> [Your goal]: Extract the complete listing and output it unchanged.

> [Dataset extract]:
------------------------------------------------

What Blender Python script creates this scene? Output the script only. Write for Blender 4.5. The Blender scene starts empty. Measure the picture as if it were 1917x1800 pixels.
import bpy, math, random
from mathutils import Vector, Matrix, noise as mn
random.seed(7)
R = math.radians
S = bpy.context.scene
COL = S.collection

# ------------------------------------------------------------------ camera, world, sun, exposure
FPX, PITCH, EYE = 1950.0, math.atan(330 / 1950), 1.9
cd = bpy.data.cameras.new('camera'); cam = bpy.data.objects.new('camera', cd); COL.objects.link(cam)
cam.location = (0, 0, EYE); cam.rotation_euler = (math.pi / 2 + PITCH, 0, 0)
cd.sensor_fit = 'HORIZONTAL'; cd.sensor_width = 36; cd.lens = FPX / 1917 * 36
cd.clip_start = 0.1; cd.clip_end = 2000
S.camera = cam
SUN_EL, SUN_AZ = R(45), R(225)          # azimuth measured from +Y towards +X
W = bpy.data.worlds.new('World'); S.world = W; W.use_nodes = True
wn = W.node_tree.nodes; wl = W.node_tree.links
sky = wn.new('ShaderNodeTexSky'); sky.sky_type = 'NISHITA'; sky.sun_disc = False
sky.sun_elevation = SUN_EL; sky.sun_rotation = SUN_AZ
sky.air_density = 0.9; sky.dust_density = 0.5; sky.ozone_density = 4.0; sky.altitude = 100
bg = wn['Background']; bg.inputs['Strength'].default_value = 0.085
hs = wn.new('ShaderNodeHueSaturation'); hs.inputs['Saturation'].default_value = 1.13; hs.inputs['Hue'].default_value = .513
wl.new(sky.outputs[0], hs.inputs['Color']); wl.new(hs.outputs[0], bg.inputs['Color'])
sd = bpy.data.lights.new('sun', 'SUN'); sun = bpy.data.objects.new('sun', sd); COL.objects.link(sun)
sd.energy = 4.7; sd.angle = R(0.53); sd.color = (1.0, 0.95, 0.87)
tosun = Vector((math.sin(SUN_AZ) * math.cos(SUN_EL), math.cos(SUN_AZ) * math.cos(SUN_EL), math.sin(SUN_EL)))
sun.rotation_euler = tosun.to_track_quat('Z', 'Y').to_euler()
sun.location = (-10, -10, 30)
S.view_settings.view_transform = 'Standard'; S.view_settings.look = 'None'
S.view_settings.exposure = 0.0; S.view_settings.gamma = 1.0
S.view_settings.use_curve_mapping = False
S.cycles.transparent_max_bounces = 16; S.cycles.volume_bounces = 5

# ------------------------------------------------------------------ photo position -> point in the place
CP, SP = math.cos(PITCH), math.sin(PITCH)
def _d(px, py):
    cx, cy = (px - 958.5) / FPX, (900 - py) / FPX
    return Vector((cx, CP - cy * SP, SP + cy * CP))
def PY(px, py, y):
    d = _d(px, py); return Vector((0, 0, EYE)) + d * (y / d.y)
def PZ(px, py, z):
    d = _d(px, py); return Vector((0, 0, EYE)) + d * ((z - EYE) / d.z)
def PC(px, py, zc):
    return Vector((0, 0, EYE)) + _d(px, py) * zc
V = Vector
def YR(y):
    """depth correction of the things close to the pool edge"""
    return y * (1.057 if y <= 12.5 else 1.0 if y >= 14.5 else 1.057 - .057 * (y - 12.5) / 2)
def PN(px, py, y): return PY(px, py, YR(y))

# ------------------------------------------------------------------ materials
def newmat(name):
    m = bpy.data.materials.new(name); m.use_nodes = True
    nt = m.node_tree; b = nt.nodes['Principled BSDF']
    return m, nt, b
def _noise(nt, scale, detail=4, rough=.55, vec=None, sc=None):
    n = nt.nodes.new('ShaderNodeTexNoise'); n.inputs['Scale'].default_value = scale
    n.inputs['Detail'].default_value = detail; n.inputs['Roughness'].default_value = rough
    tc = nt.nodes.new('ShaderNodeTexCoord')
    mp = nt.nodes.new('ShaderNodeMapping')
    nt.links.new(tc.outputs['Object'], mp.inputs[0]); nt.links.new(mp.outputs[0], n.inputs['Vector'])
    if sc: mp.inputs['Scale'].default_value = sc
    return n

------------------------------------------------

> [Solution]:
What Blender Python script creates this scene? Output the script only. Write for Blender 4.5. The Blender scene starts empty. Measure the picture as if it were 1917x1800 pixels.
import bpy, math, random
from mathutils import Vector, Matrix, noise as mn
random.seed(7)
R = math.radians
S = bpy.context.scene
COL = S.collection

# ------------------------------------------------------------------ camera, world, sun, exposure
FPX, PITCH, EYE = 1950.0, math.atan(330 / 1950), 1.9
cd = bpy.data.cameras.new('camera'); cam = bpy.data.objects.new('camera', cd); COL.objects.link(cam)
cam.location = (0, 0, EYE); cam.rotation_euler = (math.pi / 2 + PITCH, 0, 0)
cd.sensor_fit = 'HORIZONTAL'; cd.sensor_width = 36; cd.lens = FPX / 1917 * 36
cd.clip_start = 0.1; cd.clip_end = 2000
S.camera = cam
SUN_EL, SUN_AZ = R(45), R(225)          # azimuth measured from +Y towards +X
W = bpy.data.worlds.new('World'); S.world = W; W.use_nodes = True
wn = W.node_tree.nodes; wl = W.node_tree.links
sky = wn.new('ShaderNodeTexSky'); sky.sky_type = 'NISHITA'; sky.sun_disc = False
sky.sun_elevation = SUN_EL; sky.sun_rotation = SUN_AZ
sky.air_density = 0.9; sky.dust_density = 0.5; sky.ozone_density = 4.0; sky.altitude = 100
bg = wn['Background']; bg.inputs['Strength'].default_value = 0.085
hs = wn.new('ShaderNodeHueSaturation'); hs.inputs['Saturation'].default_value = 1.13; hs.inputs['Hue'].default_value = .513
wl.new(sky.outputs[0], hs.inputs['Color']); wl.new(hs.outputs[0], bg.inputs['Color'])
sd = bpy.data.lights.new('sun', 'SUN'); sun = bpy.data.objects.new('sun', sd); COL.objects.link(sun)
sd.energy = 4.7; sd.angle = R(0.53); sd.color = (1.0, 0.95, 0.87)
tosun = Vector((math.sin(SUN_AZ) * math.cos(SUN_EL), math.cos(SUN_AZ) * math.cos(SUN_EL), math.sin(SUN_EL)))
sun.rotation_euler = tosun.to_track_quat('Z', 'Y').to_euler()
sun.location = (-10, -10, 30)
S.view_settings.view_transform = 'Standard'; S.view_settings.look = 'None'
S.view_settings.exposure = 0.0; S.view_settings.gamma = 1.0
S.view_settings.use_curve_mapping = False
S.cycles.transparent_max_bounces = 16; S.cycles.volume_bounces = 5

# ------------------------------------------------------------------ photo position -> point in the place
CP, SP = math.cos(PITCH), math.sin(PITCH)
def _d(px, py):
    cx, cy = (px - 958.5) / FPX, (900 - py) / FPX
    return Vector((cx, CP - cy * SP, SP + cy * CP))
def PY(px, py, y):
    d = _d(px, py); return Vector((0, 0, EYE)) + d * (y / d.y)
def PZ(px, py, z):
    d = _d(px, py); return Vector((0, 0, EYE)) + d * ((z - EYE) / d.z)
def PC(px, py, zc):
    return Vector((0, 0, EYE)) + _d(px, py) * zc
V = Vector
def YR(y):
    """depth correction of the things close to the pool edge"""
    return y * (1.057 if y <= 12.5 else 1.0 if y >= 14.5 else 1.057 - .057 * (y - 12.5) / 2)
def PN(px, py, y): return PY(px, py, YR(y))

# ------------------------------------------------------------------ materials
def newmat(name):
    m = bpy.data.materials.new(name); m.use_nodes = True
    nt = m.node_tree; b = nt.nodes['Principled BSDF']
    return m, nt, b
def _noise(nt, scale, detail=4, rough=.55, vec=None, sc=None):
    n = nt.nodes.new('ShaderNodeTexNoise'); n.inputs['Scale'].default_value = scale
    n.inputs['Detail'].default_value = detail; n.inputs['Roughness'].default_value = rough
    tc = nt.nodes.new('ShaderNodeTexCoord')
    mp = nt.nodes.new('ShaderNodeMapping')
    nt.links.new(tc.outputs['Object'], mp.inputs[0]); nt.links.new(mp.outputs[0], n.inputs['Vector'])
    if sc: mp.inputs['Scale'].default_value = sc
    return n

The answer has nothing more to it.